--- START OF RECORDED INFORMATION ---

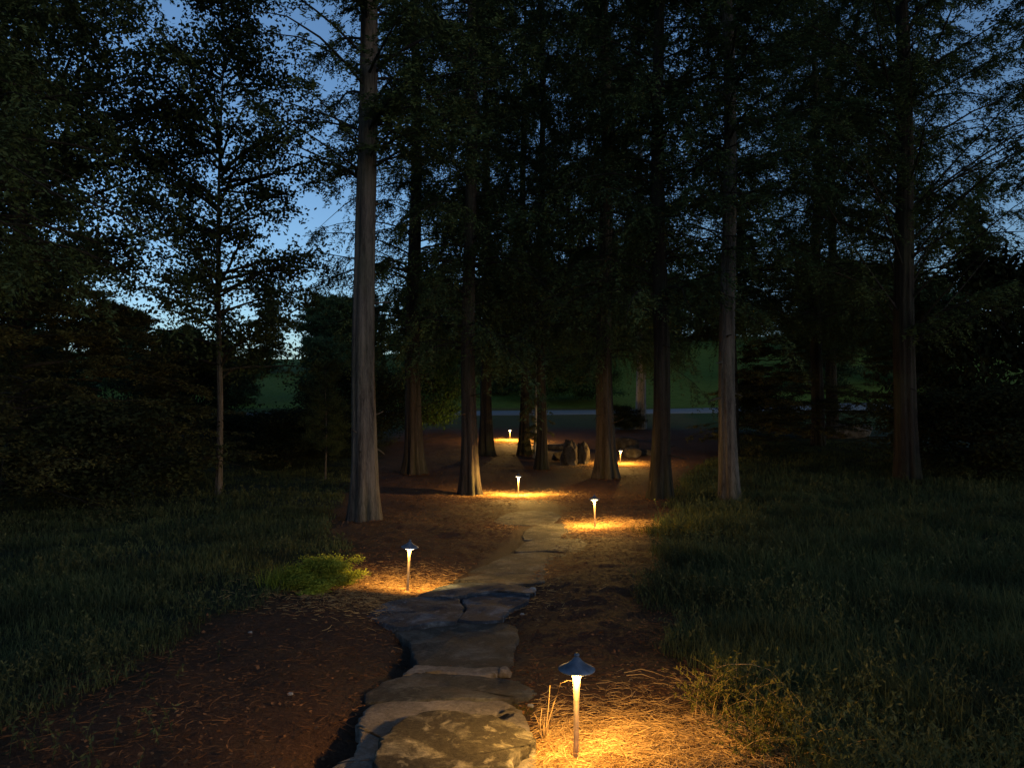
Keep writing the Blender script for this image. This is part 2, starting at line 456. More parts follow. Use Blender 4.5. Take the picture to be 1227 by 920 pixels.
def broadleaf(seed, H, zb, Rmax, nb, nt_, nk, leaf=(.10, .075), mat='broad', bark='bark_shaded', spread=.38, flat=1.0, lim=.5, hull=None):
    rg = np.random.default_rng(seed)
    u = rg.uniform(0, 1, nb)
    h = zb + (H - zb) * u * .9
    az = np.arange(nb) * 2.399 + rg.uniform(-.6, .6, nb)
    prof = np.sqrt(np.maximum(.06, 1 - ((u - .4) / .62) ** 2)) if hull is None else hull(u)
    L = Rmax * prof * rg.uniform(.55, 1.15, nb)
    side = np.stack([-np.sin(az), np.cos(az), np.zeros(nb)], -1); dirh = np.stack([np.cos(az), np.sin(az), np.zeros(nb)], -1)
    ris = rg.uniform(.1, lim + .4, nb) * flat; bend = rg.uniform(-.4, .4, nb)
    def pos(ii, tt):
        l = L[ii]
        return (dirh[ii] * (l * tt)[..., None] + side[ii] * (bend[ii] * l * tt * tt)[..., None]
                + np.array([0, 0, 1.]) * (h[ii] + l * (ris[ii] * tt - .15 * tt * tt))[..., None])
    K = 7; t = np.linspace(0, 1, K)
    P = pos(np.repeat(np.arange(nb)[:, None], K, 1), np.repeat(t[None], nb, 0)); P += rg.normal(0, .035, P.shape) * t[None, :, None]
    bb = Buf(); v, q = tubes(P, (.012 + .012 * L[:, None]) * (1 - t * .8), 5); bb.add(v, q)
    bi = np.repeat(np.arange(nb), nt_); n = len(bi); t0 = rg.uniform(.2, 1, n)
    S = pos(bi, t0)
    dv = norm(dirh[bi] * rg.uniform(0, 1, n)[:, None] + side[bi] * rg.uniform(-1, 1, n)[:, None] + np.array([0, 0, 1.]) * rg.uniform(-.4, .7, n)[:, None] * flat)
    tl = Rmax * .27 * rg.uniform(.4, 1.2, n); t2 = np.linspace(0, 1, 4)
    TP = S[:, None] + dv[:, None] * (tl[:, None] * t2)[..., None]; TP[..., 2] -= .12 * tl[:, None] * t2 ** 2
    v, q = tubes(TP, np.full((n, 4), .005) * (1.3 - t2), 3); bb.add(v, q)
    li = np.repeat(np.arange(n), nk); nn = len(li); s = rg.uniform(.25, 1.05, nn)
    C = S[li] + dv[li] * (tl[li] * s)[:, None] + rg.normal(0, spread * .35, (nn, 3)) * np.array([1, 1, .6 * flat])
    d = norm(rg.normal(0, 1, (nn, 3)) + np.array([0, 0, -.4])); nr = norm(rg.normal(0, .7, (nn, 3)) + np.array([0, 0, .8]))
    v, q = kites(C, d, nr, leaf[0] * rg.uniform(.6, 1.2, nn), leaf[1] * rg.uniform(.6, 1.2, nn))
    cb = Buf(); cb.add(v, q)
    return bb.mesh(f"limbs_{seed}", M[bark]), cb.mesh(f"leafmass_{seed}", M[mat], False)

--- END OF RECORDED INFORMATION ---

Replicate the material above verbatim; images stay out of the copy.

Keep writing the Blender script for this image. This is part 2, starting at line 456. More parts follow. Use Blender 4.5. Take the picture to be 1227 by 920 pixels.
def broadleaf(seed, H, zb, Rmax, nb, nt_, nk, leaf=(.10, .075), mat='broad', bark='bark_shaded', spread=.38, flat=1.0, lim=.5, hull=None):
    rg = np.random.default_rng(seed)
    u = rg.uniform(0, 1, nb)
    h = zb + (H - zb) * u * .9
    az = np.arange(nb) * 2.399 + rg.uniform(-.6, .6, nb)
    prof = np.sqrt(np.maximum(.06, 1 - ((u - .4) / .62) ** 2)) if hull is None else hull(u)
    L = Rmax * prof * rg.uniform(.55, 1.15, nb)
    side = np.stack([-np.sin(az), np.cos(az), np.zeros(nb)], -1); dirh = np.stack([np.cos(az), np.sin(az), np.zeros(nb)], -1)
    ris = rg.uniform(.1, lim + .4, nb) * flat; bend = rg.uniform(-.4, .4, nb)
    def pos(ii, tt):
        l = L[ii]
        return (dirh[ii] * (l * tt)[..., None] + side[ii] * (bend[ii] * l * tt * tt)[..., None]
                + np.array([0, 0, 1.]) * (h[ii] + l * (ris[ii] * tt - .15 * tt * tt))[..., None])
    K = 7; t = np.linspace(0, 1, K)
    P = pos(np.repeat(np.arange(nb)[:, None], K, 1), np.repeat(t[None], nb, 0)); P += rg.normal(0, .035, P.shape) * t[None, :, None]
    bb = Buf(); v, q = tubes(P, (.012 + .012 * L[:, None]) * (1 - t * .8), 5); bb.add(v, q)
    bi = np.repeat(np.arange(nb), nt_); n = len(bi); t0 = rg.uniform(.2, 1, n)
    S = pos(bi, t0)
    dv = norm(dirh[bi] * rg.uniform(0, 1, n)[:, None] + side[bi] * rg.uniform(-1, 1, n)[:, None] + np.array([0, 0, 1.]) * rg.uniform(-.4, .7, n)[:, None] * flat)
    tl = Rmax * .27 * rg.uniform(.4, 1.2, n); t2 = np.linspace(0, 1, 4)
    TP = S[:, None] + dv[:, None] * (tl[:, None] * t2)[..., None]; TP[..., 2] -= .12 * tl[:, None] * t2 ** 2
    v, q = tubes(TP, np.full((n, 4), .005) * (1.3 - t2), 3); bb.add(v, q)
    li = np.repeat(np.arange(n), nk); nn = len(li); s = rg.uniform(.25, 1.05, nn)
    C = S[li] + dv[li] * (tl[li] * s)[:, None] + rg.normal(0, spread * .35, (nn, 3)) * np.array([1, 1, .6 * flat])
    d = norm(rg.normal(0, 1, (nn, 3)) + np.array([0, 0, -.4])); nr = norm(rg.normal(0, .7, (nn, 3)) + np.array([0, 0, .8]))
    v, q = kites(C, d, nr, leaf[0] * rg.uniform(.6, 1.2, nn), leaf[1] * rg.uniform(.6, 1.2, nn))
    cb = Buf(); cb.add(v, q)
    return bb.mesh(f"limbs_{seed}", M[bark]), cb.mesh(f"leafmass_{seed}", M[mat], False)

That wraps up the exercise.